Why Microsoft Must Control One Laptop Per Child

Posted on Friday, January 11 @ 02:58:04 GMT by darklord

Computer Industry News
It's a threat Microsoft can't let stand: the entire third world learning Linux as children, and growing up to use it. And Microsoft is going to get its way.

It comes after a sudden wave of SCO-like problems for the OLPC project. A specious patent lawsuit over keyboards. Board-member Intel thrown out of the project for attempting to convince national governments to drop OLPC purchases and go with its own (Windows) product. First, OLPC is shown what its problems will be if it doesn't cooperate with Microsoft. Then, Microsoft approaches with money and technical help - you just have to run Windows to get it.

The move is presented as enabling choice. It starts out with a dual-boot capability, provided by Microsoft engineers. Not that any work by Microsoft was really needed, Open Source firmware that boots Microsoft operating systems has existed for ten years. Microsoft says they will issue guidelines, and start field trials this month. Dual-boot sounds harmless, but Microsoft's version of choice is better stated as we'll give you choice and then make you choose Microsoft. I'm sure there will be pressure on national governments to select Windows-only loads for their OLPC purchases, or to specify texts protected with Windows DRM for classroom use.

Nobody can pretend that the world has ever been absent any choice to run Microsoft software, or that Microsoft must work with OLPC to increase choice.
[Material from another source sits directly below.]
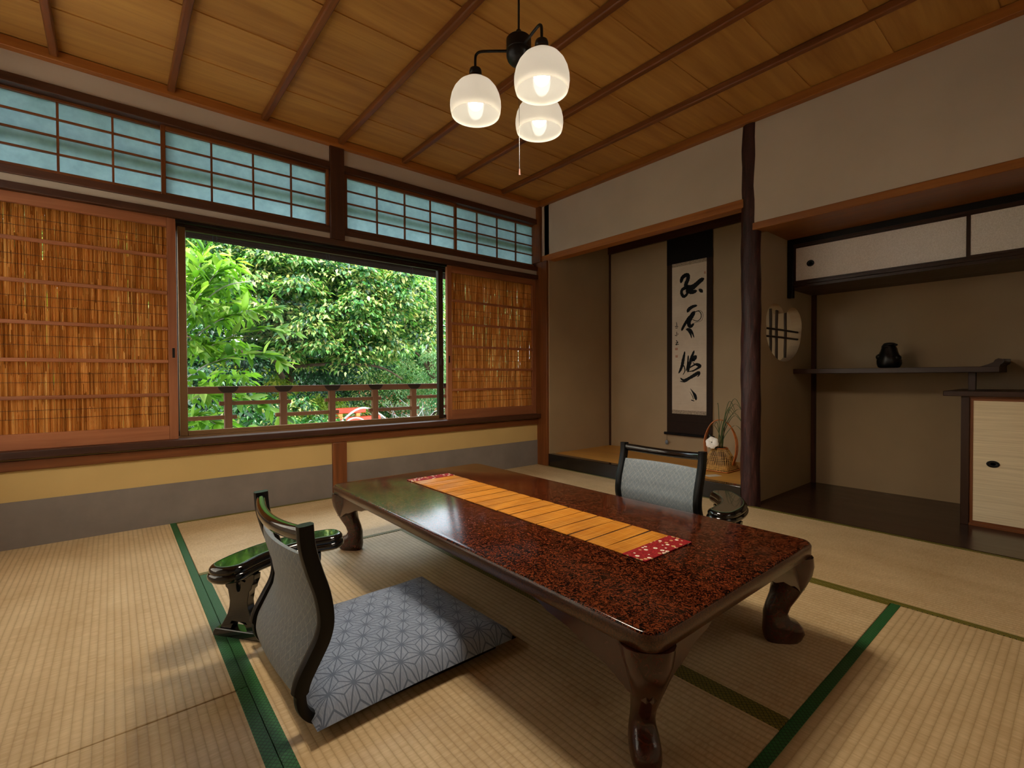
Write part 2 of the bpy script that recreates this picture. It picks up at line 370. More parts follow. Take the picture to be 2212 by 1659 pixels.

Microsoft operating systems are the only option offered with the vast majority of desktop and server computers. By refusing to tolerate hardware that runs another OS by default, Microsoft is working to reduce choice.

Consider how good it might have been for the third world to have a computer infrasturcture they could support on their own, without any capital and technological drain to the United States. That's what they'll be losing. But that was never the goal of the OLPC project. It's meant to bring free e-Books to students, at a lower cost than their national governments could sustain. With OLPC based on all Free Software, it was likely that those books would have themselves been under similar licensing like Creative Content. Now, it is likely that third world students will be running DRM-locked textbooks that are only acessable under Windows.

Nicholas Negroponte has always been willing to go where the wind blows: the original OLPC prototypes ran Debian, notable because it's produced by a public-benefit non-profit. Once Red Hat offered money and resources, Debian disappeared from the system. Now it's Red Hat's turn to disappear.

The folks I have the most sympathy for are those students who might have been offered a way to take control of their own destiny, and make their nation self-sufficient for the IT infrastructure they need to participate in worldwide trade. Now, they'll get less. But I also feel sympathy for the many Open Source developers who participated in OLPC, and will now see their work discarded or perverted to support Microsoft.